I love looking at runners, each with his or her individual gait. The Fitness Era started after the Agitation. I hated phy-ed, thought running was boring, but I admire it as a democratic movement, people of all ages, many colors and ethnicities and creeds, some listening to Bach, some to punk, but feeling a common bond and all smelling bad. Each with an individual style and all feel warmly toward each other.
I love public happiness such as our State Fair, a place for gluttony and violent centrifugal experiences in contraptions operated by tattooed men who might have done prison time for larceny, a time to see giant Percherons and designer chickens with topknots and anklets and pumpkins the size of studio apartments.
I love the prospect of sitting in the right field bleachers, a sunny day, the outfielders shifting for each batter. I wait for a great play, a diving catch, a home run stolen, a double off the wall and the fielder pegs it to the cutoff man who catches the batter trying to make it a triple. Three or four great plays in a game, each one memorable.
The other day, I ordered lunch online and I learned I could track the delivery on my laptop, following the red car icon as it heads north on Lyndale to our apartment building. Somehow the technology that put a man on the moon has been put to work to reassure me that food is on the way.
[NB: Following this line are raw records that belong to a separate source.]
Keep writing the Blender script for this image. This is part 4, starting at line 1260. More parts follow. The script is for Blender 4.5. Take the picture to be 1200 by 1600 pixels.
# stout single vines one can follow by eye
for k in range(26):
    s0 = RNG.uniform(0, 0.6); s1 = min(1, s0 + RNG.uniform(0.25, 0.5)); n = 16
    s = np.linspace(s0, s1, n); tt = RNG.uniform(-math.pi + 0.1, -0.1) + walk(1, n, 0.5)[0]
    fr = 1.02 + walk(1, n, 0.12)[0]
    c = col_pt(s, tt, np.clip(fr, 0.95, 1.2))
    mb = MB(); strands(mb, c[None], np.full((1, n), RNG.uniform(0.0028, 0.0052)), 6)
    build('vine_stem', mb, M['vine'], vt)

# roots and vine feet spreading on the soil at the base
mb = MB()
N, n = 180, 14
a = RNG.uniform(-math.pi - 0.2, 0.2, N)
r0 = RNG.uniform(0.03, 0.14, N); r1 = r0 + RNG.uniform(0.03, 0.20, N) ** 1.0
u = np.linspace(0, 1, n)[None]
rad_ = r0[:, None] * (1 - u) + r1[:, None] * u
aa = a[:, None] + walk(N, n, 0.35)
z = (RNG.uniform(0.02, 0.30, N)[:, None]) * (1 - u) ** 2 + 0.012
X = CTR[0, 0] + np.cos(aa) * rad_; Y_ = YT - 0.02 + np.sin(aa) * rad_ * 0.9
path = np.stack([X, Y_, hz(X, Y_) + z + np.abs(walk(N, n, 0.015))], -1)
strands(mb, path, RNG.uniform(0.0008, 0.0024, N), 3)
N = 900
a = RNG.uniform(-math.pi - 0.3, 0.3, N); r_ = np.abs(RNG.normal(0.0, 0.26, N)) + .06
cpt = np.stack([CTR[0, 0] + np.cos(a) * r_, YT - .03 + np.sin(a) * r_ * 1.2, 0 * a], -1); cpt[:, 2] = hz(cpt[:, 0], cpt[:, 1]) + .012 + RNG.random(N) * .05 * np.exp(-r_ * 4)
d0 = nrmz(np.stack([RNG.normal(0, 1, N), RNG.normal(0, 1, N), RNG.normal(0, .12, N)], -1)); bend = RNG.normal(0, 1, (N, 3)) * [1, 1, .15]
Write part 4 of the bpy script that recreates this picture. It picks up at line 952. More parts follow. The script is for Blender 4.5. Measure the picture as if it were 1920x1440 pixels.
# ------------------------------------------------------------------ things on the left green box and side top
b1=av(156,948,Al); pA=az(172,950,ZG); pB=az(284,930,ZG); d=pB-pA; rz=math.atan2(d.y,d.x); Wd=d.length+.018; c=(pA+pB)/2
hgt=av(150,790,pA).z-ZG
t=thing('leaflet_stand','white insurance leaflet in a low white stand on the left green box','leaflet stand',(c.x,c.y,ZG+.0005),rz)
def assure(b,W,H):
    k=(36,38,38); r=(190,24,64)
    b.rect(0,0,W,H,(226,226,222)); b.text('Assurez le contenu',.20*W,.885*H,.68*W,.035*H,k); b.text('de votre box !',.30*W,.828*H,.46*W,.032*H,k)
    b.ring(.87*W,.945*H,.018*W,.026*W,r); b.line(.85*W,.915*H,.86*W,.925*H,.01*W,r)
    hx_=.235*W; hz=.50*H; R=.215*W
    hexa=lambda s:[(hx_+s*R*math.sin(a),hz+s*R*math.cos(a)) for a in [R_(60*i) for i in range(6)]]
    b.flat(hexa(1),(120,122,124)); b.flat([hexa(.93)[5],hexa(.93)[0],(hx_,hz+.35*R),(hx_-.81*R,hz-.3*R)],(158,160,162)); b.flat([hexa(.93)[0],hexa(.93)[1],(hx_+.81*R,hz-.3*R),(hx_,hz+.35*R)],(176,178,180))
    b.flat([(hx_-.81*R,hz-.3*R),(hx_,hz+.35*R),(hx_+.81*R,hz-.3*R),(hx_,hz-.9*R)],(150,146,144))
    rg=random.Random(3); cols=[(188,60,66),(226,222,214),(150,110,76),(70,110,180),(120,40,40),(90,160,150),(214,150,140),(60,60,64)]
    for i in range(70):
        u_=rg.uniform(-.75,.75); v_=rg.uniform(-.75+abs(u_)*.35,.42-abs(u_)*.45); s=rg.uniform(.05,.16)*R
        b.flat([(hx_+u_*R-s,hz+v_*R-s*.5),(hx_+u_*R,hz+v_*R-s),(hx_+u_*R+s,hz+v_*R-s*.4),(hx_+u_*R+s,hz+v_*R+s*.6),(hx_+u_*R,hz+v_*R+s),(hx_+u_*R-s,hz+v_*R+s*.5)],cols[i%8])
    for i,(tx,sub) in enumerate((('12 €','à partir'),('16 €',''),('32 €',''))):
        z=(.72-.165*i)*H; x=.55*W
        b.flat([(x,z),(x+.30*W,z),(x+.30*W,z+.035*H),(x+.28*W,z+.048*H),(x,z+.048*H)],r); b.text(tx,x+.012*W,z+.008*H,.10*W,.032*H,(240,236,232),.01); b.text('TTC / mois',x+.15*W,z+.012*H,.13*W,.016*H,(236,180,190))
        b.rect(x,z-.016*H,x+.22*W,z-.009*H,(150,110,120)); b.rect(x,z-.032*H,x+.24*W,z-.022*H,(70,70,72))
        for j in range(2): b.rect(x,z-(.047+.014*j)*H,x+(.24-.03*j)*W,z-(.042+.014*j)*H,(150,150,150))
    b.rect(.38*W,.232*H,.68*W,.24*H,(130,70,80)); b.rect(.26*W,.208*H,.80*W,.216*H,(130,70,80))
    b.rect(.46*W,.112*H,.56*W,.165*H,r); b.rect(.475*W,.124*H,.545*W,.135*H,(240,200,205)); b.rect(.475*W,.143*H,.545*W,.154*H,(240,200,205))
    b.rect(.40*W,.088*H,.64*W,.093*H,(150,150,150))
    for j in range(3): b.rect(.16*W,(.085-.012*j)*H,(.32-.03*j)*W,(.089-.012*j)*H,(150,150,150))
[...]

When I was young, I imagined that old people think a lot about death, but no, I’m thinking about a video I took with my cellphone. I’m old enough to remember phones on the wall with cranks you turned to get an operator. There was no video. This video on my phone is from the Fair, of my daughter laughing hysterically. We’re in a boat on the River Raft ride and she’s looking at me and my pants are wet. This is the meaning of my life right here, my girl screaming with delight. When I’m in the Home, bring me the phone, let me look at it again.